-------- INPUT DATA --------

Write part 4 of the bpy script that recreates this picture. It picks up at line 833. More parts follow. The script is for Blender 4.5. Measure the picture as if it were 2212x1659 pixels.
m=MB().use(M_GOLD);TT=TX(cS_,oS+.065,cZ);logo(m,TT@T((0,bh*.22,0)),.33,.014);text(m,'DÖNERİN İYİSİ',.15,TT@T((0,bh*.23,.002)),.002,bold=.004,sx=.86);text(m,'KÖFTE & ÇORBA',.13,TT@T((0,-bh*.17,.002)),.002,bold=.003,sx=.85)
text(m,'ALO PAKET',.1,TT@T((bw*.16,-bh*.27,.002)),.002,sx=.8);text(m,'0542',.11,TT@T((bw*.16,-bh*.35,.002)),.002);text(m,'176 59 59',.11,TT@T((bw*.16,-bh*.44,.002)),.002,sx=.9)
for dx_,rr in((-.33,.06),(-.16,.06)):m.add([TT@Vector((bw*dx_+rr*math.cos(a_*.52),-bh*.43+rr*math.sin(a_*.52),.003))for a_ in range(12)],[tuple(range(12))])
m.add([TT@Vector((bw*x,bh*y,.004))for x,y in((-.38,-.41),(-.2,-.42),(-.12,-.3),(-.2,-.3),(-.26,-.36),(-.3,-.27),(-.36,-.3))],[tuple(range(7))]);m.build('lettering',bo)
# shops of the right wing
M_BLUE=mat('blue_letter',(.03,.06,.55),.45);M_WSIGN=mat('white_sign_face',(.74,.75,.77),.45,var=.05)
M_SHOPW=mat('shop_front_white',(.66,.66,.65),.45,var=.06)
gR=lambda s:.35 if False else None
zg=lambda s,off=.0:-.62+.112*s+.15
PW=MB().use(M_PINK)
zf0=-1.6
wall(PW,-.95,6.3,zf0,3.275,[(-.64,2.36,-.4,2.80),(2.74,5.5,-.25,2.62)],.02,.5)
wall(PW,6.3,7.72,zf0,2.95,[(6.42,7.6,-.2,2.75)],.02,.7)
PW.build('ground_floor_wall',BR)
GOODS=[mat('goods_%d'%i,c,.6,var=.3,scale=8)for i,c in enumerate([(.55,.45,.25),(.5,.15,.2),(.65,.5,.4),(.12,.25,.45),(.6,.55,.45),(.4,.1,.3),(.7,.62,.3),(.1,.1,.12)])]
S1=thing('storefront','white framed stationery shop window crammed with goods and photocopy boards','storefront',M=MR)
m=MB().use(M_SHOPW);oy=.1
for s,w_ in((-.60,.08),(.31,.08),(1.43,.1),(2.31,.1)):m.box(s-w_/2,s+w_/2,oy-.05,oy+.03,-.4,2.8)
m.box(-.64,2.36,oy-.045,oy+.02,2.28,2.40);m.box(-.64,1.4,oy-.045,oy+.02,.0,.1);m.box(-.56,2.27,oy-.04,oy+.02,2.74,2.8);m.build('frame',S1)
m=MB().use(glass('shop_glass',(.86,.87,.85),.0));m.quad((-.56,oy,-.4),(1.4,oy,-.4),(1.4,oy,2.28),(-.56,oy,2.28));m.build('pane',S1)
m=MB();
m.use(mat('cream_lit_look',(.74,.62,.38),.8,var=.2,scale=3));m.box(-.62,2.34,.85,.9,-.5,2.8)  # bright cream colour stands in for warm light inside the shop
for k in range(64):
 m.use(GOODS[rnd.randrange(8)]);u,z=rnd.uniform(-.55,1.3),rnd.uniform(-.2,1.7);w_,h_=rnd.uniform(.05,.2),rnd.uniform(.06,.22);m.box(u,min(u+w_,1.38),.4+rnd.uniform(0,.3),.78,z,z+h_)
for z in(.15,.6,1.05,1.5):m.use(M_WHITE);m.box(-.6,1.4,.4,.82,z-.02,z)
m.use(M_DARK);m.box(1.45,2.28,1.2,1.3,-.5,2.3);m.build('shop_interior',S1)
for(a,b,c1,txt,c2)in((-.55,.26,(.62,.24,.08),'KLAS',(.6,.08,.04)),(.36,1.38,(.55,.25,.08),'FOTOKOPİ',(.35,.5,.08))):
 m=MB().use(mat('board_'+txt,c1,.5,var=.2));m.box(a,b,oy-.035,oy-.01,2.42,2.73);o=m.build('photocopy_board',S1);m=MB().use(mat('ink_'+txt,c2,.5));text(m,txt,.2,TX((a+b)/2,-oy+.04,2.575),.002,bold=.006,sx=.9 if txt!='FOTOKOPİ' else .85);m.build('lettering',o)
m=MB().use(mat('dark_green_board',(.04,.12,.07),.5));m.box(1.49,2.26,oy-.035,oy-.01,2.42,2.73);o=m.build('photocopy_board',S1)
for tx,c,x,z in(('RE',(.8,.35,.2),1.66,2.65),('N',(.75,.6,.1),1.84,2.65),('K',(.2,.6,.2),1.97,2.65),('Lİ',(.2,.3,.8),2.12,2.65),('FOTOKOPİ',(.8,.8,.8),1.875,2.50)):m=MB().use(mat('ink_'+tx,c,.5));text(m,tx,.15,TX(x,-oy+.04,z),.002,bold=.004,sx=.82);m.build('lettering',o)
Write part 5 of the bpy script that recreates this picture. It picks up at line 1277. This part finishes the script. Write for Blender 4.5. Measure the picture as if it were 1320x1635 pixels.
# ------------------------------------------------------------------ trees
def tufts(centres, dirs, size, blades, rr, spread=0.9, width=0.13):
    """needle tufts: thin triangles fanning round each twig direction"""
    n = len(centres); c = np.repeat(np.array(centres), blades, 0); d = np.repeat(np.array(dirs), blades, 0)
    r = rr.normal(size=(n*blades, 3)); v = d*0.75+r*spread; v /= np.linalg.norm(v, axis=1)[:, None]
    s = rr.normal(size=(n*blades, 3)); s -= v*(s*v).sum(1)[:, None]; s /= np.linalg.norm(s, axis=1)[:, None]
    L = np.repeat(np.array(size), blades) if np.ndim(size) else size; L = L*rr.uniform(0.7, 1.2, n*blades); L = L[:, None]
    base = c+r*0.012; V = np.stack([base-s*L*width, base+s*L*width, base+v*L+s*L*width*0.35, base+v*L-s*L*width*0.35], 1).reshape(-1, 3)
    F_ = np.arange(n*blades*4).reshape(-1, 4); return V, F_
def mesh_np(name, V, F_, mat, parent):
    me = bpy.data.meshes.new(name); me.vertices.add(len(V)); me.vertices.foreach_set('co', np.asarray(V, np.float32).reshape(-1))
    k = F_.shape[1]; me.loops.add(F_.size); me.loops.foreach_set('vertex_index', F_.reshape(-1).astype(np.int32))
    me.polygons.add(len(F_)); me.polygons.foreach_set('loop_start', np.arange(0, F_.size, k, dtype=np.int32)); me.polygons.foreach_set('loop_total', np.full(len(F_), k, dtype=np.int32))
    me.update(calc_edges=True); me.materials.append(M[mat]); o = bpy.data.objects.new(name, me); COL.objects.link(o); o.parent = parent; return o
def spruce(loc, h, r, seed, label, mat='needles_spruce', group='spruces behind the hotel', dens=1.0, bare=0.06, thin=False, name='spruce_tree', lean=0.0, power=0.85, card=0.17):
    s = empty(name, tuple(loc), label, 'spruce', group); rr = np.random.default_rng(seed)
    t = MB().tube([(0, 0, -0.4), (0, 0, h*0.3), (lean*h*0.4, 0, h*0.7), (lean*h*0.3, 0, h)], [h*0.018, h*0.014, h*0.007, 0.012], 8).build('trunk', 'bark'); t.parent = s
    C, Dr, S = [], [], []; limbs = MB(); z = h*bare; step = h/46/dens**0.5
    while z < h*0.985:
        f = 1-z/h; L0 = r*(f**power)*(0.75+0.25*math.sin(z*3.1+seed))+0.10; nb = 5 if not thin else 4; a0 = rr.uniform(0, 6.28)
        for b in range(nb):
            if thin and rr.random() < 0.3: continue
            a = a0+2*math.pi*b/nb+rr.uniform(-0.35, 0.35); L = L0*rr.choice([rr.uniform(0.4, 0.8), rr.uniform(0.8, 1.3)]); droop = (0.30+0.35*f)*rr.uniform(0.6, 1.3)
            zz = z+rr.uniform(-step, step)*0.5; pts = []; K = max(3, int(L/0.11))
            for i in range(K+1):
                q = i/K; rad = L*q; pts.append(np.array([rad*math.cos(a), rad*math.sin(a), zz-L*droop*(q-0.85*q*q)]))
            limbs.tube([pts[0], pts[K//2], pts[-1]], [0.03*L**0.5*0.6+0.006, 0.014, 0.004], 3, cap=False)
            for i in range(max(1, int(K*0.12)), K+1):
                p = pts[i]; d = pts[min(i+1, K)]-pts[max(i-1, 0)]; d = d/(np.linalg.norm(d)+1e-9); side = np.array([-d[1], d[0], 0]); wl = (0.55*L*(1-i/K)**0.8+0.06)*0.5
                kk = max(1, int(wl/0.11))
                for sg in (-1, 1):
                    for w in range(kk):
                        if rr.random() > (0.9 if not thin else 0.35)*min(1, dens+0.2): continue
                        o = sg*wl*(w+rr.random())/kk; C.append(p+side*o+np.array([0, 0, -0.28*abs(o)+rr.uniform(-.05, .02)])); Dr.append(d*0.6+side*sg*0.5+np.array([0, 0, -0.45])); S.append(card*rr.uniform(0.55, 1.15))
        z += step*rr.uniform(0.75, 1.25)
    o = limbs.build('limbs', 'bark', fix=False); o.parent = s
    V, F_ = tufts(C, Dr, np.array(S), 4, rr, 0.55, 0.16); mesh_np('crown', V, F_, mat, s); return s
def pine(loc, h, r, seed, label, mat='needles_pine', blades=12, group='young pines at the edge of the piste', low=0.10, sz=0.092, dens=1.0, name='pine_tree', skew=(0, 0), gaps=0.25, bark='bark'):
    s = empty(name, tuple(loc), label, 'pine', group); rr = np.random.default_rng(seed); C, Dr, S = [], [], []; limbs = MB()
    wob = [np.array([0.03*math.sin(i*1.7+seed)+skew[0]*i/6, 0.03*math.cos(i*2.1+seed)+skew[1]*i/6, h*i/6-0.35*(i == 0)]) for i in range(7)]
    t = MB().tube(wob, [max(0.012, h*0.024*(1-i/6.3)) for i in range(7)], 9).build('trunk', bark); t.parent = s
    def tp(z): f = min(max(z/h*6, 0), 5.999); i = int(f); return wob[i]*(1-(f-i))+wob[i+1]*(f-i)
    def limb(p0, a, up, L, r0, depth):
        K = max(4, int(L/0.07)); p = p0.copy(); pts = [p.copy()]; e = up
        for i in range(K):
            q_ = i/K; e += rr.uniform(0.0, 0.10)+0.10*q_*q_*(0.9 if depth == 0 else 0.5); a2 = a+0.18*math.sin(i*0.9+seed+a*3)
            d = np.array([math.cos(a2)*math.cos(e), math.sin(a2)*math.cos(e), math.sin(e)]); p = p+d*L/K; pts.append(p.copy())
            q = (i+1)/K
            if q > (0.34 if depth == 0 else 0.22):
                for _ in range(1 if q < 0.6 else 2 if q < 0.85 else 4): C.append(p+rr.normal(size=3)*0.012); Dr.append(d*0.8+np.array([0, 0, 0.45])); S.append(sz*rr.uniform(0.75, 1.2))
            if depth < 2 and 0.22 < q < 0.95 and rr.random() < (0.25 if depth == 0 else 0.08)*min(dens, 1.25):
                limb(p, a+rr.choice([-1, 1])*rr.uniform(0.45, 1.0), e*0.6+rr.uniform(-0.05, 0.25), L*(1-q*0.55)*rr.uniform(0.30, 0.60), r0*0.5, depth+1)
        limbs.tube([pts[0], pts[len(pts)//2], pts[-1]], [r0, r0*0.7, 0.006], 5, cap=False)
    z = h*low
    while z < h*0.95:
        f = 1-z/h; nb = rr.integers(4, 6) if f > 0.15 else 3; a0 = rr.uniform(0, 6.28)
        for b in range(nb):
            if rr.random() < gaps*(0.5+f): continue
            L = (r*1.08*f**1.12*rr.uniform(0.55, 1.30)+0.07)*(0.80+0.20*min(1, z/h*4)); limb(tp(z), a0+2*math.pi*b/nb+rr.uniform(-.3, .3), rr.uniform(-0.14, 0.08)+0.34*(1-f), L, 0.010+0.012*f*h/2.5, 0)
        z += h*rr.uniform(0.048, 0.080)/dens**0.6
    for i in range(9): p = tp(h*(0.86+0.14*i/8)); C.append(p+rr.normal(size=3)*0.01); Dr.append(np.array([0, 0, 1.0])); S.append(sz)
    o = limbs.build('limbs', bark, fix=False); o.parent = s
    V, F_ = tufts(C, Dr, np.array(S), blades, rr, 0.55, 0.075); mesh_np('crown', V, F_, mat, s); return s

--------

_EXERCISE BRIEF_: Copy each line of the listing that includes "this".

_ANSWER TO THE TASK_:
Write part 4 of the bpy script that recreates this picture. It picks up at line 833. More parts follow. The script is for Blender 4.5. Measure the picture as if it were 2212x1659 pixels.
Write part 5 of the bpy script that recreates this picture. It picks up at line 1277. This part finishes the script. Write for Blender 4.5. Measure the picture as if it were 1320x1635 pixels.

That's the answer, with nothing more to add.